Emperor of the Yuan · Khagan of the Mongols

1281 – 1311

Born
1281
Died
1311
Reign
1307 – 1311
House
Yuan

Biography

Külüg Khan, known in Chinese sources by his temple name Wuzong and personally as Khayishan, owed his throne to an army and a brother. Born in 1281, he was a son of Darmabala and Dagi of the Khunggirad, a grandson of Kublai Khan's designated heir Zhenjin, and a great-grandson of Kublai himself. As a young man he was sent to Mongolia, where he spent years commanding Yuan forces against the rival Mongol power of Kaidu, ruler of the Ögedeid domains in Central Asia; Kaidu's death after fighting in 1301 ended the most serious threat to Yuan authority in the steppe.

The succession crisis of 1307 made him emperor. Temür Khan, Kublai's successor, died in February of that year without a surviving son, and his widow Bulugan moved to install Ananda, a Muslim prince of the Tangut appanage.
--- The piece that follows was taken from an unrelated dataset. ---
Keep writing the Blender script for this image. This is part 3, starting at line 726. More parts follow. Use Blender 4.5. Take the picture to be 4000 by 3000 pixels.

Khayishan's younger brother Ayurbarwada and their mother Dagi forestalled the plan with a coup in the capital, Dadu, arresting and later executing Ananda and his supporters. Khayishan then arrived from Mongolia at the head of his troops and took the throne at Shangdu in June 1307. The brothers reached a formal understanding: Ayurbarwada became heir apparent, on the agreement that the succession would afterward return to Khayishan's sons, alternating between the two lines.

His reign was brief and expensive. Külüg Khan rewarded his steppe commanders and the imperial clan with lavish grants, expanded the nobility, and multiplied government offices, straining a treasury already burdened. His administration issued a new and quickly devalued paper currency and undertook major construction, including a new city, Zhongdu, between Dadu and Shangdu. He patronized Buddhism generously, and in 1308 elevated the Confucian thinker Mencius's honors while showing little of his brother's interest in Chinese literati government.

Külüg Khan died in 1311, about thirty years old, and Ayurbarwada succeeded him as agreed. The compact between the lines, however, did not hold: Ayurbarwada's heirs displaced Khayishan's sons Khoshila and Tugh Temür, who were sidelined and exiled. Both eventually reached the throne in the violent successions of 1328–1329, so that the dynasty's later emperors all descended from Külüg Khan. His four-year reign exemplified the tension between steppe military politics and Chinese-style administration that ran through the Yuan dynasty.